* BEGIN *

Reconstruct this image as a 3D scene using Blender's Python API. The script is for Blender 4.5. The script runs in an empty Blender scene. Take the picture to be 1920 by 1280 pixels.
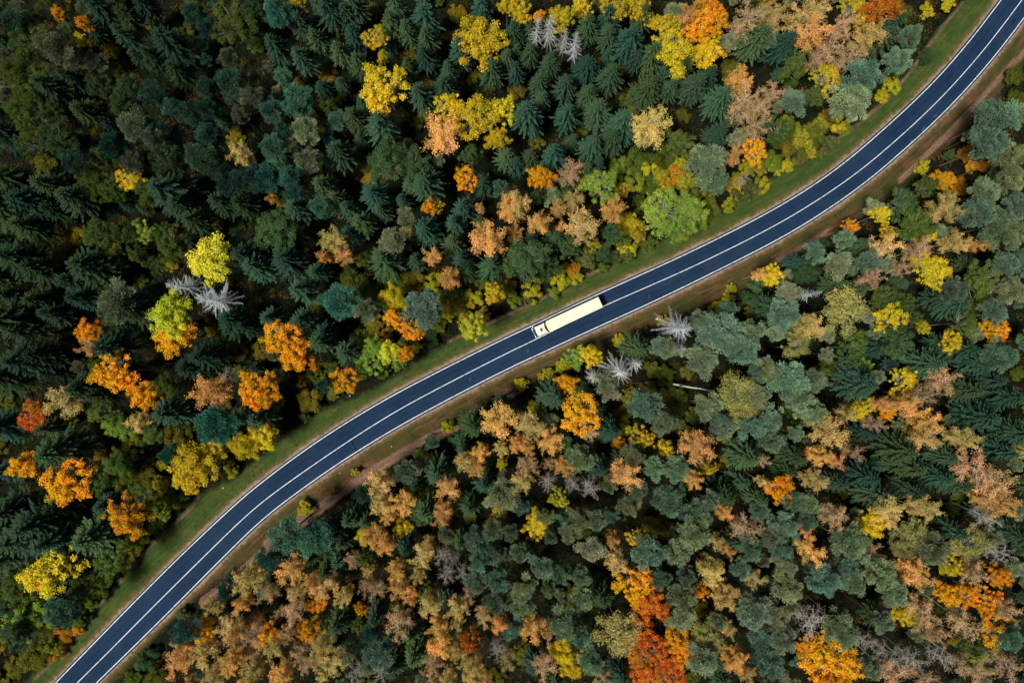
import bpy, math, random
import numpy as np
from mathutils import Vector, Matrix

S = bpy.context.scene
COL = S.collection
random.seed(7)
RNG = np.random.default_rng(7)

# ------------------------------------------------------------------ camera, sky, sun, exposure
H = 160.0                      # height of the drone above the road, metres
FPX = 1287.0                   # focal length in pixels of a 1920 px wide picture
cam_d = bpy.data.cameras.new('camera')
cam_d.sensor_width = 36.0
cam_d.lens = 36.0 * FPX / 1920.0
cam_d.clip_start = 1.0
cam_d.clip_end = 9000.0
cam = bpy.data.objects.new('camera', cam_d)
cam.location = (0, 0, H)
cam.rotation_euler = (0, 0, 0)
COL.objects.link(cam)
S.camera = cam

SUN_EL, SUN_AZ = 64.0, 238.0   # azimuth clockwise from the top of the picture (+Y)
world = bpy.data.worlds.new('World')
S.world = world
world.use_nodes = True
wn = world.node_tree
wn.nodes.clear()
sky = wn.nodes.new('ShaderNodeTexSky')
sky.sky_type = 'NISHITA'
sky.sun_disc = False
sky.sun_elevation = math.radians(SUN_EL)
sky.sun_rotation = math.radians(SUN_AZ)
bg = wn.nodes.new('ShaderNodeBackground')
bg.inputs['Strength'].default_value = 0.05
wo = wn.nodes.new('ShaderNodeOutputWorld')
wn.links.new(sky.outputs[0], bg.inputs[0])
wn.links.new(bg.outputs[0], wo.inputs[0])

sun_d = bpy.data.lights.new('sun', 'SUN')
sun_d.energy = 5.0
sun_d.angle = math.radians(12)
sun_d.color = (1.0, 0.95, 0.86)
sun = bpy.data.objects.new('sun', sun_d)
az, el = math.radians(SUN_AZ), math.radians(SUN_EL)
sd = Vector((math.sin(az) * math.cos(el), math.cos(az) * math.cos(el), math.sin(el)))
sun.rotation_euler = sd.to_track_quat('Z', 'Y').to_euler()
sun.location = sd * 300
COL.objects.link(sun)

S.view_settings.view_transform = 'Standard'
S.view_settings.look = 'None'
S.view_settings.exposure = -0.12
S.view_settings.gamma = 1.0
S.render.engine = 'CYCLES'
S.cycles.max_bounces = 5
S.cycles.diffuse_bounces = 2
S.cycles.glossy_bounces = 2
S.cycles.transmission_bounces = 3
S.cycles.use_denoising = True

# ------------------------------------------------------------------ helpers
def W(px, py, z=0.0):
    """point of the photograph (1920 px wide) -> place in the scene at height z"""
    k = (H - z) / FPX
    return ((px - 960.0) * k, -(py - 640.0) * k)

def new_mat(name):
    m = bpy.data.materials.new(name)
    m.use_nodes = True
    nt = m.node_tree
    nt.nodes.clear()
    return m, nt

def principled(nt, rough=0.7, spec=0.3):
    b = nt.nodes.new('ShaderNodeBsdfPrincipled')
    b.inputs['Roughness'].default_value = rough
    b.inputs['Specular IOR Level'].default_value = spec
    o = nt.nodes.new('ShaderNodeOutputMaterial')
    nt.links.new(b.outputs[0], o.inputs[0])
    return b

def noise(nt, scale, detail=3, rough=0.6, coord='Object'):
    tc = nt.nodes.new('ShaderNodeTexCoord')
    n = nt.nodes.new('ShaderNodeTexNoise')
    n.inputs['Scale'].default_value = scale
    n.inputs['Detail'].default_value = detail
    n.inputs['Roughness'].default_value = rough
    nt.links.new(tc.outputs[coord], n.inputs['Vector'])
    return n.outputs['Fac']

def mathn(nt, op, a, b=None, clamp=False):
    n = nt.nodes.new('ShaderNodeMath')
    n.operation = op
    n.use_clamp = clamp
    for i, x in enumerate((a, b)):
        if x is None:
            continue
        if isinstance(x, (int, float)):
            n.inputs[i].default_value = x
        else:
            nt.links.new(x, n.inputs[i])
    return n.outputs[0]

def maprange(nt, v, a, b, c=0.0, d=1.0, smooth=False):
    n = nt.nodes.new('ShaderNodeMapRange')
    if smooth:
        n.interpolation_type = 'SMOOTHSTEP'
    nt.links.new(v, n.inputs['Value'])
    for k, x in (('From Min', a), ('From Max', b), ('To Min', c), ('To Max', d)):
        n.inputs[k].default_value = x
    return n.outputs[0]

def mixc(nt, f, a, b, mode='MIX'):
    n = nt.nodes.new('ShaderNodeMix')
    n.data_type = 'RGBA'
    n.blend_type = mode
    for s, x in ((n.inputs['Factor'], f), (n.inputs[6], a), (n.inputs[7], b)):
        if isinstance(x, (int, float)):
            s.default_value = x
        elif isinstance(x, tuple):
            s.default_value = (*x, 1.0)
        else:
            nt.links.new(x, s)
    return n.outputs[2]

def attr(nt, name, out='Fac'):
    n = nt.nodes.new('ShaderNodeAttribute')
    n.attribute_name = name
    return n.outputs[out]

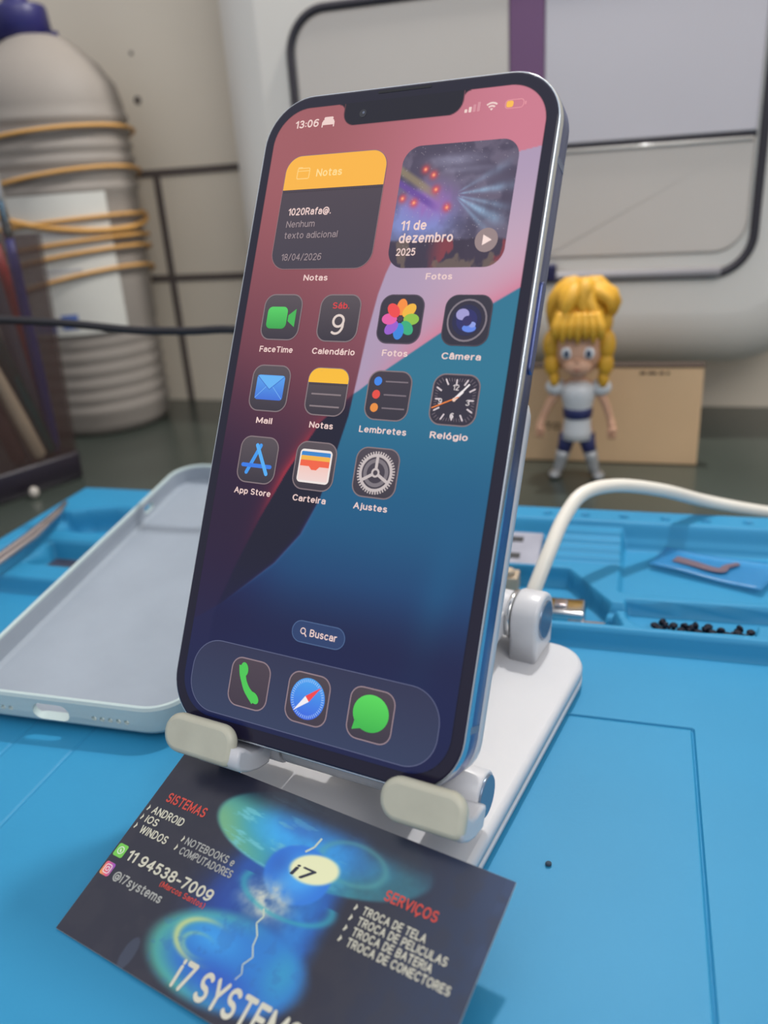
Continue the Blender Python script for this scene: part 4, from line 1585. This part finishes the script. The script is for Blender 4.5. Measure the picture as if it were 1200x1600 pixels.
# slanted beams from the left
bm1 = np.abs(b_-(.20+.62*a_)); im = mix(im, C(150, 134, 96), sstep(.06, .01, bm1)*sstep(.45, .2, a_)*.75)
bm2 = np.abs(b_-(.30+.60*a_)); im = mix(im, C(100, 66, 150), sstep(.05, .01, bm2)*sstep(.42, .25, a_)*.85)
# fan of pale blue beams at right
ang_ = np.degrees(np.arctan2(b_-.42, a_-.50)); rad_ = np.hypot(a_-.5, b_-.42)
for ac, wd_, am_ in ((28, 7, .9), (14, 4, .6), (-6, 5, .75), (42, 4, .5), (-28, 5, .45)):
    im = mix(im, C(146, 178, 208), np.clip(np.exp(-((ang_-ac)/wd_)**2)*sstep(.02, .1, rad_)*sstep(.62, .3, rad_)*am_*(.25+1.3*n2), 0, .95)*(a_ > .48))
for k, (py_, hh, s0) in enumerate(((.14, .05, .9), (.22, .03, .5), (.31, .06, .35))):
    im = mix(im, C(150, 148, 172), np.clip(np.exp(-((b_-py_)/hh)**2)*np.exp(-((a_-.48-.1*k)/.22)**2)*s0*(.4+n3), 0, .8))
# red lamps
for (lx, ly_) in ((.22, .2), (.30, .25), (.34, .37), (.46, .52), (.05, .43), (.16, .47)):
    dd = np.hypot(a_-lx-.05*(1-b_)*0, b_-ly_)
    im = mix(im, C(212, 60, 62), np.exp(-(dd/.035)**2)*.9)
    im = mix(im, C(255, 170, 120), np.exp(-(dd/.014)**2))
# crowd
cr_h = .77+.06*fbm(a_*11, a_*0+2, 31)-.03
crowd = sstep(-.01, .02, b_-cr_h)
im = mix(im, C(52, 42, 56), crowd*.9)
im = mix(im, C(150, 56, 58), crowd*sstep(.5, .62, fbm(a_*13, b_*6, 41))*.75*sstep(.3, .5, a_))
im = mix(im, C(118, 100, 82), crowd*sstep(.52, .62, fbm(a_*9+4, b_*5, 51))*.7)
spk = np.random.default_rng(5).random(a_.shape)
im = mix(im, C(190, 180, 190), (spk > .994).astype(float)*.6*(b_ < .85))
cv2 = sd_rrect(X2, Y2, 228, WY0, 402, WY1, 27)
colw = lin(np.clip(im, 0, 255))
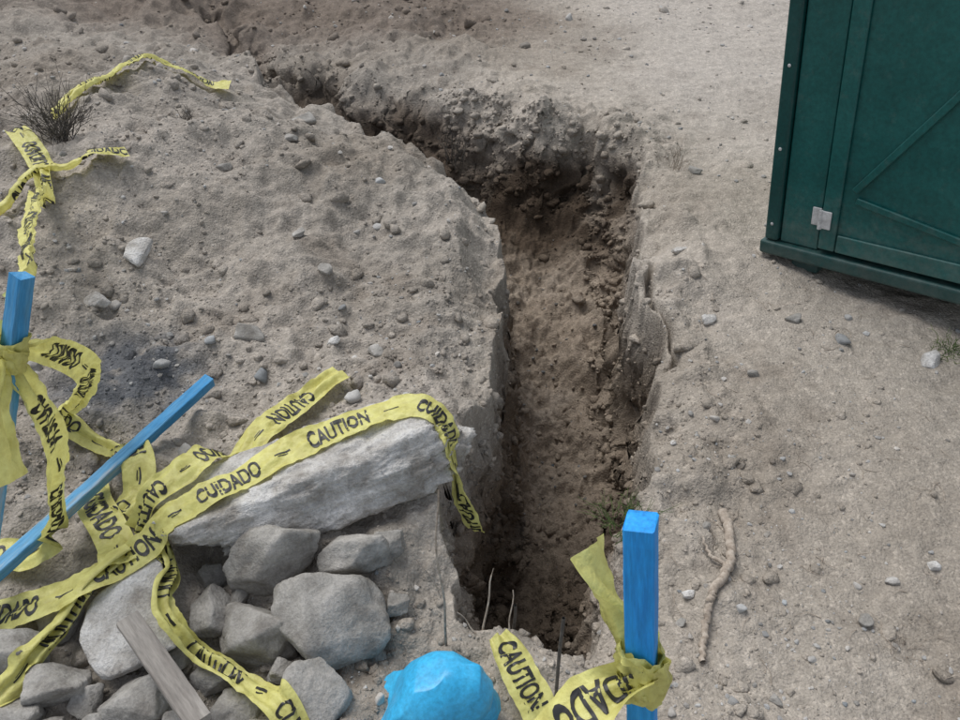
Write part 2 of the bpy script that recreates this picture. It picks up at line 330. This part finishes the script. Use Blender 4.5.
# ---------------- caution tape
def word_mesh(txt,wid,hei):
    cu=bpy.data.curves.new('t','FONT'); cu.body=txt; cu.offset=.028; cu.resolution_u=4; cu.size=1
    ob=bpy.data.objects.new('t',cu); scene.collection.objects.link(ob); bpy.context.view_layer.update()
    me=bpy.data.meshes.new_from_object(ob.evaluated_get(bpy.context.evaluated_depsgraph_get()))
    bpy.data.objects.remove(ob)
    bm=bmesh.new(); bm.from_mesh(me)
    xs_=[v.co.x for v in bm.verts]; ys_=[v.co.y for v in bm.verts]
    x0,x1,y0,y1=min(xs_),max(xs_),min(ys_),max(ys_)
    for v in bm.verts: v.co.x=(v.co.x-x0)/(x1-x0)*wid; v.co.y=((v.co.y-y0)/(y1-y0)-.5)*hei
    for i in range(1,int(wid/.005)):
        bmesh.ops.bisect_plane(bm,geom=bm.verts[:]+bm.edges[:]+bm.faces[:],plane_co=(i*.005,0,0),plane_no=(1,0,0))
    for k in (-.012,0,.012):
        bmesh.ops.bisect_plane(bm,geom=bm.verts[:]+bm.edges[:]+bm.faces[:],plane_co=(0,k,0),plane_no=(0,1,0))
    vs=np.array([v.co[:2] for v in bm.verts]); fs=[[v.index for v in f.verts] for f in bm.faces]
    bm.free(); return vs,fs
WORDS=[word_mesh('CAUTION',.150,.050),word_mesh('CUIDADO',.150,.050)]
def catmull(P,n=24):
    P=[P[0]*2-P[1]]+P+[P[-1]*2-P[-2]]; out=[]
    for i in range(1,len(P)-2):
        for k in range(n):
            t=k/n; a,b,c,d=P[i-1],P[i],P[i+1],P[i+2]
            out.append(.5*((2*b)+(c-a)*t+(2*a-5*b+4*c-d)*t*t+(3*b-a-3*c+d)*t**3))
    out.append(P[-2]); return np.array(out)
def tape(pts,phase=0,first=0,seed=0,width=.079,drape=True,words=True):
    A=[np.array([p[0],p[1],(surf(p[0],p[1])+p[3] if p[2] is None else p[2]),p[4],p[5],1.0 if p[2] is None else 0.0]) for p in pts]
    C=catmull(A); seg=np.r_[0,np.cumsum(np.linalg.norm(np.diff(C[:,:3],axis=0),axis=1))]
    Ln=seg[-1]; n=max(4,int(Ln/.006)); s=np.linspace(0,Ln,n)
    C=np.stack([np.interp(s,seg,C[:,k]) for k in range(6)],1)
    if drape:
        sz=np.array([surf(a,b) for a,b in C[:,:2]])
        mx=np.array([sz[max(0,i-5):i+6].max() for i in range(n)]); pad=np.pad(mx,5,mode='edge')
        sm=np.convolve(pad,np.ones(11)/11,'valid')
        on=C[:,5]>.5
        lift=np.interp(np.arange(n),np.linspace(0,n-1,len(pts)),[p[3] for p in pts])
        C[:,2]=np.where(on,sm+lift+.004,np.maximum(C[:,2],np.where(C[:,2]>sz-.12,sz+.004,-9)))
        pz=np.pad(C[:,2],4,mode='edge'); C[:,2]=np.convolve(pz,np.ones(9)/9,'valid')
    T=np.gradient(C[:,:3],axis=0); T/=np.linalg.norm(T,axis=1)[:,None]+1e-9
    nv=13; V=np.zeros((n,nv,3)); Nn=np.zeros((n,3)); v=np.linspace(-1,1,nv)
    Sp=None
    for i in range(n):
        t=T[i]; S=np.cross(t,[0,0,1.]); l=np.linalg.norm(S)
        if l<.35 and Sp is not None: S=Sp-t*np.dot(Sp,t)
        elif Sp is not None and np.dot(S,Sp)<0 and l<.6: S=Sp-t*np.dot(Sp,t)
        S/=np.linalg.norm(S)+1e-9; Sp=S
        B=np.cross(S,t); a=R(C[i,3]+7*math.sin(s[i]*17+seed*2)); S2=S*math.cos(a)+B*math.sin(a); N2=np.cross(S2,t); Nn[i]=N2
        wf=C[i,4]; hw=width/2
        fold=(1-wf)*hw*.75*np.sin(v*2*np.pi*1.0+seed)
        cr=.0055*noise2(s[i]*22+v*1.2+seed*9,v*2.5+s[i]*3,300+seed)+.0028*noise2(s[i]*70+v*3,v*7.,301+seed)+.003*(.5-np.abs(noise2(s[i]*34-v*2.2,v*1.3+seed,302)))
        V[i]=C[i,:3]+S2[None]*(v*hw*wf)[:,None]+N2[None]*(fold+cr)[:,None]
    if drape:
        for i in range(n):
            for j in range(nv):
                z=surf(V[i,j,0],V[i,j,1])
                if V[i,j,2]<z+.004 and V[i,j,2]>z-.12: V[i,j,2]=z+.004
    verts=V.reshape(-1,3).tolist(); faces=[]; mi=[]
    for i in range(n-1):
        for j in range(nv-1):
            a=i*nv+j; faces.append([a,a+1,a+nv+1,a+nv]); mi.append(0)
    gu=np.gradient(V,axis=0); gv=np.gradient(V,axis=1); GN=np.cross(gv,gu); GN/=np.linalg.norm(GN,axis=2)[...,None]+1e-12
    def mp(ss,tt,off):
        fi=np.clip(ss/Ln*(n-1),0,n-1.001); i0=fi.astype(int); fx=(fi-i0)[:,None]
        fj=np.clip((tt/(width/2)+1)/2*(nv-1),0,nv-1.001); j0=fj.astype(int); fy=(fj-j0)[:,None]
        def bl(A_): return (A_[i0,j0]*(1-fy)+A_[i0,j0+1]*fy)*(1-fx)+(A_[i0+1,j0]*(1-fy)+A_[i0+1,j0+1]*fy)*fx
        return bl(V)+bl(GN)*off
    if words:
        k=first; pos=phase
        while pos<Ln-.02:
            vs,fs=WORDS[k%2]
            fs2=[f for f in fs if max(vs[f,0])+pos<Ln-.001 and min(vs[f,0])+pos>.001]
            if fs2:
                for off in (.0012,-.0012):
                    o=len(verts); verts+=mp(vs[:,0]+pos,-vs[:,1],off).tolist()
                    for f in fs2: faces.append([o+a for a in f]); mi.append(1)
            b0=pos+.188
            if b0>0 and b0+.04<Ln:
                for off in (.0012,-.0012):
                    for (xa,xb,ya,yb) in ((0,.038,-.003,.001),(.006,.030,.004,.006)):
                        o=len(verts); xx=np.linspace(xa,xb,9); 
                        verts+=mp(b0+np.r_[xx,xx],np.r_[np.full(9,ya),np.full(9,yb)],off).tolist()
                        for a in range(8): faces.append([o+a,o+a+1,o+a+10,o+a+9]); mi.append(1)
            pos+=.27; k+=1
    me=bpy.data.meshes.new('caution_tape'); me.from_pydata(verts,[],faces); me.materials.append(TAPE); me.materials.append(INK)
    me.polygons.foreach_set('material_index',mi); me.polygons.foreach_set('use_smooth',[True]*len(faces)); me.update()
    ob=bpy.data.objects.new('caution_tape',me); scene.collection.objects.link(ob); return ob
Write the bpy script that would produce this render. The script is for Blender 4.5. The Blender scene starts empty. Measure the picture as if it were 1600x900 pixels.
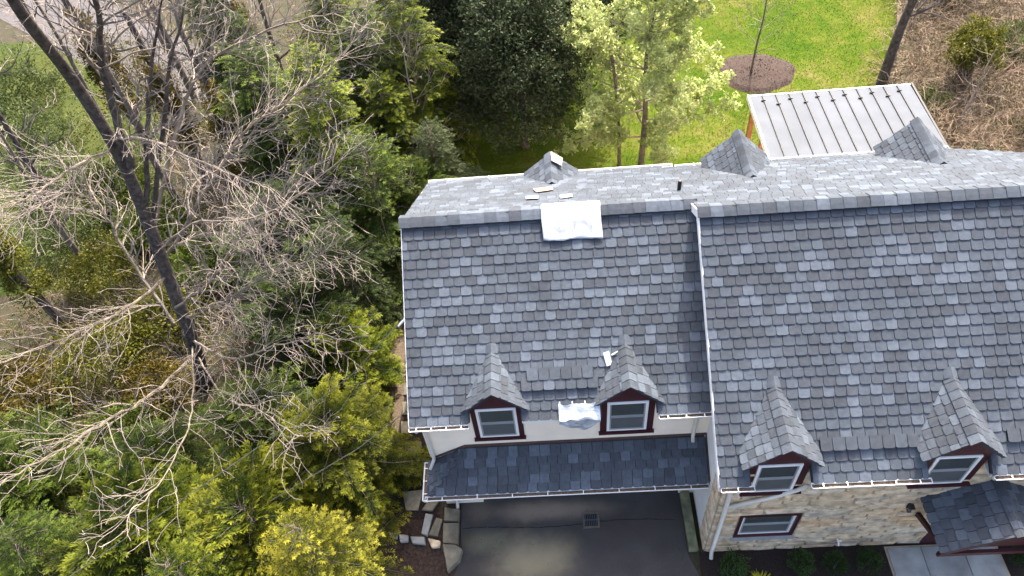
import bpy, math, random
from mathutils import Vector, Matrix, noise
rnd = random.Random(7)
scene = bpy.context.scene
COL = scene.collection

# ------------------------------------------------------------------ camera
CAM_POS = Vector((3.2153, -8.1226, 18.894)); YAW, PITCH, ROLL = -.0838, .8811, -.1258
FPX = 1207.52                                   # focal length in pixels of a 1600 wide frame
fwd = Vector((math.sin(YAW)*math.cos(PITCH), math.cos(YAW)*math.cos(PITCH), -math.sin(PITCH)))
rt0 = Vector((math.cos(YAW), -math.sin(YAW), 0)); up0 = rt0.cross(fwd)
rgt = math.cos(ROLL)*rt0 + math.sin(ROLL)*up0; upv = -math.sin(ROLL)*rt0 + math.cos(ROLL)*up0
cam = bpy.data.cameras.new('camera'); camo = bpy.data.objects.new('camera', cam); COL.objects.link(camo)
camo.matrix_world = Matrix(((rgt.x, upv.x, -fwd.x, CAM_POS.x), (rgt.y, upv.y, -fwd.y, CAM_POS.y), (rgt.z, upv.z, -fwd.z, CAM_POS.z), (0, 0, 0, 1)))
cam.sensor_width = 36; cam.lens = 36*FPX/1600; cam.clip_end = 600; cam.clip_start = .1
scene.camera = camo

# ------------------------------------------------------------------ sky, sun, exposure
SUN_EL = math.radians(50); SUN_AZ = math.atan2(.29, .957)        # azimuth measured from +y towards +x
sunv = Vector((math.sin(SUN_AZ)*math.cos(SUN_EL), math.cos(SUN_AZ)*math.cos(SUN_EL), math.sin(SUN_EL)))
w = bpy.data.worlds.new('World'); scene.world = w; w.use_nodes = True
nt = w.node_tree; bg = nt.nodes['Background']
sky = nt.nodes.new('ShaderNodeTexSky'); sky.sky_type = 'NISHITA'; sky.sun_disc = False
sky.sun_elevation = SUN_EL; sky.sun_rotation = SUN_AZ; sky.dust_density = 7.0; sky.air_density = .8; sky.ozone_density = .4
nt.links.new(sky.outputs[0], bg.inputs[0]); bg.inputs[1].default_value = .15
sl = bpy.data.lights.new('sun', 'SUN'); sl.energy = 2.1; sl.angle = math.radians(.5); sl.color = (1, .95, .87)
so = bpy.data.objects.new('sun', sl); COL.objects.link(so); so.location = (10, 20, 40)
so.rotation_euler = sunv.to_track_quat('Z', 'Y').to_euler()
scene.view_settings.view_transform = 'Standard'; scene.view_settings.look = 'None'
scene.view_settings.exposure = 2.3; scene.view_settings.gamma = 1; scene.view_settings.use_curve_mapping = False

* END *

Directions — Pictures stay out: repeat exactly only the lines from the one with "Write the bpy" through the one with "scene.camera = camo".

Response to the exercise —
Write the bpy script that would produce this render. The script is for Blender 4.5. The Blender scene starts empty. Measure the picture as if it were 1600x900 pixels.
import bpy, math, random
from mathutils import Vector, Matrix, noise
rnd = random.Random(7)
scene = bpy.context.scene
COL = scene.collection

# ------------------------------------------------------------------ camera
CAM_POS = Vector((3.2153, -8.1226, 18.894)); YAW, PITCH, ROLL = -.0838, .8811, -.1258
FPX = 1207.52                                   # focal length in pixels of a 1600 wide frame
fwd = Vector((math.sin(YAW)*math.cos(PITCH), math.cos(YAW)*math.cos(PITCH), -math.sin(PITCH)))
rt0 = Vector((math.cos(YAW), -math.sin(YAW), 0)); up0 = rt0.cross(fwd)
rgt = math.cos(ROLL)*rt0 + math.sin(ROLL)*up0; upv = -math.sin(ROLL)*rt0 + math.cos(ROLL)*up0
cam = bpy.data.cameras.new('camera'); camo = bpy.data.objects.new('camera', cam); COL.objects.link(camo)
camo.matrix_world = Matrix(((rgt.x, upv.x, -fwd.x, CAM_POS.x), (rgt.y, upv.y, -fwd.y, CAM_POS.y), (rgt.z, upv.z, -fwd.z, CAM_POS.z), (0, 0, 0, 1)))
cam.sensor_width = 36; cam.lens = 36*FPX/1600; cam.clip_end = 600; cam.clip_start = .1
scene.camera = camo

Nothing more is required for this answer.